--- begin DATA SHOWN ---

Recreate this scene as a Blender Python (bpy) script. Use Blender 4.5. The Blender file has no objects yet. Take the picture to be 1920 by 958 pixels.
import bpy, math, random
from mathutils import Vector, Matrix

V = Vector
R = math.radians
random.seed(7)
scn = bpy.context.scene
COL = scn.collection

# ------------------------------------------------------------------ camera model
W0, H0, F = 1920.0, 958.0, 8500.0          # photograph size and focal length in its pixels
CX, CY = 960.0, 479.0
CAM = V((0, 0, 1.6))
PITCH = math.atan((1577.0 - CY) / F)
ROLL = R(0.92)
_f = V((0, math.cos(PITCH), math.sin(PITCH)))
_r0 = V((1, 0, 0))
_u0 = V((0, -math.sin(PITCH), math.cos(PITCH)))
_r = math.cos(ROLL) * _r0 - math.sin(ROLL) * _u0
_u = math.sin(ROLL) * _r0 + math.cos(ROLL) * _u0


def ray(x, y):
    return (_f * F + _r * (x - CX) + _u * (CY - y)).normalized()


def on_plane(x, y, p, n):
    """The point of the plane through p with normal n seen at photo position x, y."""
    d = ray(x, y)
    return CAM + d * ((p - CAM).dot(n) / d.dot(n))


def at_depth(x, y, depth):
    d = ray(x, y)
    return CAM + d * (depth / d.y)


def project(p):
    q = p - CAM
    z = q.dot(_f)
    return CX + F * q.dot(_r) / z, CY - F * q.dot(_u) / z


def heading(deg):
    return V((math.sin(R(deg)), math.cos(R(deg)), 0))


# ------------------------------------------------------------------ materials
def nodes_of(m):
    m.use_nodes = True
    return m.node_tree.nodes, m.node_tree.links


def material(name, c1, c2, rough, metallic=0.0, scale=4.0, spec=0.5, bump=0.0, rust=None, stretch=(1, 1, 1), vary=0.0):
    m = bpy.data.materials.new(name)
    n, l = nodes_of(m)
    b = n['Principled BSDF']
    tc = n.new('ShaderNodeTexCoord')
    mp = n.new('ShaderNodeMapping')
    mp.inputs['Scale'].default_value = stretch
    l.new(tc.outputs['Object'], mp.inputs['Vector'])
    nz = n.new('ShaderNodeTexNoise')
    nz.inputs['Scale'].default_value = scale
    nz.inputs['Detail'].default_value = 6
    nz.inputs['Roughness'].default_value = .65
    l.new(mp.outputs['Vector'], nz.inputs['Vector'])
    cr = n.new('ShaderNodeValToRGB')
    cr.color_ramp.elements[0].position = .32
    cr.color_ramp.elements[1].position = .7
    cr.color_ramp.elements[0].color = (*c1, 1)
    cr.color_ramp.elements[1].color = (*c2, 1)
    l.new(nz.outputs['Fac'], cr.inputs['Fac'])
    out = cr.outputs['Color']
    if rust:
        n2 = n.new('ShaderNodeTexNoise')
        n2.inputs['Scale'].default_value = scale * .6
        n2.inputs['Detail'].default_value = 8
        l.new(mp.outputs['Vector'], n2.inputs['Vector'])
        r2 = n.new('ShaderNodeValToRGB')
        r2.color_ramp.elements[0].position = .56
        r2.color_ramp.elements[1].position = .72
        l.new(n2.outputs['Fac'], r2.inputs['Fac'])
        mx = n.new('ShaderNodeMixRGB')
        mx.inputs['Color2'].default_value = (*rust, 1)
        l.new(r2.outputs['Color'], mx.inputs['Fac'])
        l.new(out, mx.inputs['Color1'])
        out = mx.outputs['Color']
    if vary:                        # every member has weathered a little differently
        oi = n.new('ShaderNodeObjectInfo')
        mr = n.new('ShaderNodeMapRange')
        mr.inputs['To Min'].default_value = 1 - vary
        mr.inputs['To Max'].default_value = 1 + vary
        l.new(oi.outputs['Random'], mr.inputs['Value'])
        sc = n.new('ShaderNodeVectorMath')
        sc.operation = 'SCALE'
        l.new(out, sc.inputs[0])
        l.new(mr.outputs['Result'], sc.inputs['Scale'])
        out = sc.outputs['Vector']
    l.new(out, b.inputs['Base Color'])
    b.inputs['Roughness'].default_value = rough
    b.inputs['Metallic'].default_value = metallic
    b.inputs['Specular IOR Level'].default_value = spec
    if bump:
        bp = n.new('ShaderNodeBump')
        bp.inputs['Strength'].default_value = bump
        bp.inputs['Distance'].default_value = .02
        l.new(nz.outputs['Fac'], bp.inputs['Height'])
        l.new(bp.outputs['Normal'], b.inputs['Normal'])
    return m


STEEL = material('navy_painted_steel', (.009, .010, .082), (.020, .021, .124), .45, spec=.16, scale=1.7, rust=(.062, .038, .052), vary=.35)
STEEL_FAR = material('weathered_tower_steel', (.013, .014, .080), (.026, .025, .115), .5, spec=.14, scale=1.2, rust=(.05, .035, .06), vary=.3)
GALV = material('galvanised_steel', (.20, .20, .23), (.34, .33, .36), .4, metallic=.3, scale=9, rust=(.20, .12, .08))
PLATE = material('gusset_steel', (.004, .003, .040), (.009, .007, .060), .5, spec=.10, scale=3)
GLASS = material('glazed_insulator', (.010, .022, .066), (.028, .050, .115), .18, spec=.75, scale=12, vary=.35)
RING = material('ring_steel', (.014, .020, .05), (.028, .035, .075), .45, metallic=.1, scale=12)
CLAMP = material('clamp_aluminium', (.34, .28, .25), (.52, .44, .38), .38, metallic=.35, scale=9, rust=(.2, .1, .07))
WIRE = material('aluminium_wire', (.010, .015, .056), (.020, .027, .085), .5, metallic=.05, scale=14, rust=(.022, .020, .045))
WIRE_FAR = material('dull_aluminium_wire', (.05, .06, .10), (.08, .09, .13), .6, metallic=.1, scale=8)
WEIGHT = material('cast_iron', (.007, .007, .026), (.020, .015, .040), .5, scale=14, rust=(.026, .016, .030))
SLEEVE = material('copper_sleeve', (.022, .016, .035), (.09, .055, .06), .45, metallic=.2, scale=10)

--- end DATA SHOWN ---

REQUIREMENTS |
Word for word, reproduce the listing above from its start up to and including the line that has "math.cos(ROLL) * _u0". Give only those lines.

EXERCISE RESULT |
Recreate this scene as a Blender Python (bpy) script. Use Blender 4.5. The Blender file has no objects yet. Take the picture to be 1920 by 958 pixels.
import bpy, math, random
from mathutils import Vector, Matrix

V = Vector
R = math.radians
random.seed(7)
scn = bpy.context.scene
COL = scn.collection

# ------------------------------------------------------------------ camera model
W0, H0, F = 1920.0, 958.0, 8500.0          # photograph size and focal length in its pixels
CX, CY = 960.0, 479.0
CAM = V((0, 0, 1.6))
PITCH = math.atan((1577.0 - CY) / F)
ROLL = R(0.92)
_f = V((0, math.cos(PITCH), math.sin(PITCH)))
_r0 = V((1, 0, 0))
_u0 = V((0, -math.sin(PITCH), math.cos(PITCH)))
_r = math.cos(ROLL) * _r0 - math.sin(ROLL) * _u0
_u = math.sin(ROLL) * _r0 + math.cos(ROLL) * _u0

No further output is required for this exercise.